Dataset excerpt
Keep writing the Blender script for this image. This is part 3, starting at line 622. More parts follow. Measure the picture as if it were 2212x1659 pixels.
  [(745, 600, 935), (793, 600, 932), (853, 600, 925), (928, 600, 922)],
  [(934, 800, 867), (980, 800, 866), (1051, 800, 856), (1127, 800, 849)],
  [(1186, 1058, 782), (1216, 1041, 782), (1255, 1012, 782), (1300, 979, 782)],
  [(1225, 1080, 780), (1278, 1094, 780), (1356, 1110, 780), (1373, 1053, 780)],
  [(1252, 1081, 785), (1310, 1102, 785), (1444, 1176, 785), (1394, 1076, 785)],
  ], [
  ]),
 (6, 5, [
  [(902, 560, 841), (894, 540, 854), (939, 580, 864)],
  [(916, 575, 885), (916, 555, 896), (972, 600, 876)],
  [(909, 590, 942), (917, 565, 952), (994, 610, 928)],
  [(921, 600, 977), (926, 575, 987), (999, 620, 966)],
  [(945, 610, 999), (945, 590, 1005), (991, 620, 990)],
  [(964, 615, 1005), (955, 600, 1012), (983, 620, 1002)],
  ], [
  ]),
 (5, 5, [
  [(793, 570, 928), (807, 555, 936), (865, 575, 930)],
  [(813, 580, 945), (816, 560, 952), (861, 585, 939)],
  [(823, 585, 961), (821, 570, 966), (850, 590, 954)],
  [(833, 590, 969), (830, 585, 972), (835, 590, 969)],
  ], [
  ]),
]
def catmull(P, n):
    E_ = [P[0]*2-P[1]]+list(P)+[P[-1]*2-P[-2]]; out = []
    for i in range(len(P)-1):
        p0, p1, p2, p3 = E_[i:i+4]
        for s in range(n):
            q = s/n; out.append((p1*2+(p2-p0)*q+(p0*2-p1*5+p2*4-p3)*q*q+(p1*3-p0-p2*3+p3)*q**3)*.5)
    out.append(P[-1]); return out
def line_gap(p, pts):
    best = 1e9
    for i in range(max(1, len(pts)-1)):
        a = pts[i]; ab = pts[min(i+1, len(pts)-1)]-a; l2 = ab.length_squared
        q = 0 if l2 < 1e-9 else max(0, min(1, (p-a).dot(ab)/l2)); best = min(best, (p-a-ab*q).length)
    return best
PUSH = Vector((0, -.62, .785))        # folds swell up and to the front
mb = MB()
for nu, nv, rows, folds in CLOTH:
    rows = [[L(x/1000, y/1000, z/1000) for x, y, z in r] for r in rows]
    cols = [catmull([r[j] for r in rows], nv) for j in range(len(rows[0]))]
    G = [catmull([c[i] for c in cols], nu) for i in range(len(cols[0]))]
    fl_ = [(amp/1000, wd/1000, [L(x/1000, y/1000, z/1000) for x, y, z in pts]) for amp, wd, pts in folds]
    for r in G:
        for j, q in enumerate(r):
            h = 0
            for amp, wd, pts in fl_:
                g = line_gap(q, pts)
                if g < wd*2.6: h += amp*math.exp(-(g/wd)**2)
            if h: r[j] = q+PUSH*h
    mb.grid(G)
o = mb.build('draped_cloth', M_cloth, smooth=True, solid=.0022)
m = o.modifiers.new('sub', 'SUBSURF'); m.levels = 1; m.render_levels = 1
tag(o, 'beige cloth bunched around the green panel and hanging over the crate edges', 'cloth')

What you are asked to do
All of the material above needs to be retyped word for word.

Solution
Keep writing the Blender script for this image. This is part 3, starting at line 622. More parts follow. Measure the picture as if it were 2212x1659 pixels.
  [(745, 600, 935), (793, 600, 932), (853, 600, 925), (928, 600, 922)],
  [(934, 800, 867), (980, 800, 866), (1051, 800, 856), (1127, 800, 849)],
  [(1186, 1058, 782), (1216, 1041, 782), (1255, 1012, 782), (1300, 979, 782)],
  [(1225, 1080, 780), (1278, 1094, 780), (1356, 1110, 780), (1373, 1053, 780)],
  [(1252, 1081, 785), (1310, 1102, 785), (1444, 1176, 785), (1394, 1076, 785)],
  ], [
  ]),
 (6, 5, [
  [(902, 560, 841), (894, 540, 854), (939, 580, 864)],
  [(916, 575, 885), (916, 555, 896), (972, 600, 876)],
  [(909, 590, 942), (917, 565, 952), (994, 610, 928)],
  [(921, 600, 977), (926, 575, 987), (999, 620, 966)],
  [(945, 610, 999), (945, 590, 1005), (991, 620, 990)],
  [(964, 615, 1005), (955, 600, 1012), (983, 620, 1002)],
  ], [
  ]),
 (5, 5, [
  [(793, 570, 928), (807, 555, 936), (865, 575, 930)],
  [(813, 580, 945), (816, 560, 952), (861, 585, 939)],
  [(823, 585, 961), (821, 570, 966), (850, 590, 954)],
  [(833, 590, 969), (830, 585, 972), (835, 590, 969)],
  ], [
  ]),
]
def catmull(P, n):
    E_ = [P[0]*2-P[1]]+list(P)+[P[-1]*2-P[-2]]; out = []
    for i in range(len(P)-1):
        p0, p1, p2, p3 = E_[i:i+4]
        for s in range(n):
            q = s/n; out.append((p1*2+(p2-p0)*q+(p0*2-p1*5+p2*4-p3)*q*q+(p1*3-p0-p2*3+p3)*q**3)*.5)
    out.append(P[-1]); return out
def line_gap(p, pts):
    best = 1e9
    for i in range(max(1, len(pts)-1)):
        a = pts[i]; ab = pts[min(i+1, len(pts)-1)]-a; l2 = ab.length_squared
        q = 0 if l2 < 1e-9 else max(0, min(1, (p-a).dot(ab)/l2)); best = min(best, (p-a-ab*q).length)
    return best
PUSH = Vector((0, -.62, .785))        # folds swell up and to the front
mb = MB()
for nu, nv, rows, folds in CLOTH:
    rows = [[L(x/1000, y/1000, z/1000) for x, y, z in r] for r in rows]
    cols = [catmull([r[j] for r in rows], nv) for j in range(len(rows[0]))]
    G = [catmull([c[i] for c in cols], nu) for i in range(len(cols[0]))]
    fl_ = [(amp/1000, wd/1000, [L(x/1000, y/1000, z/1000) for x, y, z in pts]) for amp, wd, pts in folds]
    for r in G:
        for j, q in enumerate(r):
            h = 0
            for amp, wd, pts in fl_:
                g = line_gap(q, pts)
                if g < wd*2.6: h += amp*math.exp(-(g/wd)**2)
            if h: r[j] = q+PUSH*h
    mb.grid(G)
o = mb.build('draped_cloth', M_cloth, smooth=True, solid=.0022)
m = o.modifiers.new('sub', 'SUBSURF'); m.levels = 1; m.render_levels = 1
tag(o, 'beige cloth bunched around the green panel and hanging over the crate edges', 'cloth')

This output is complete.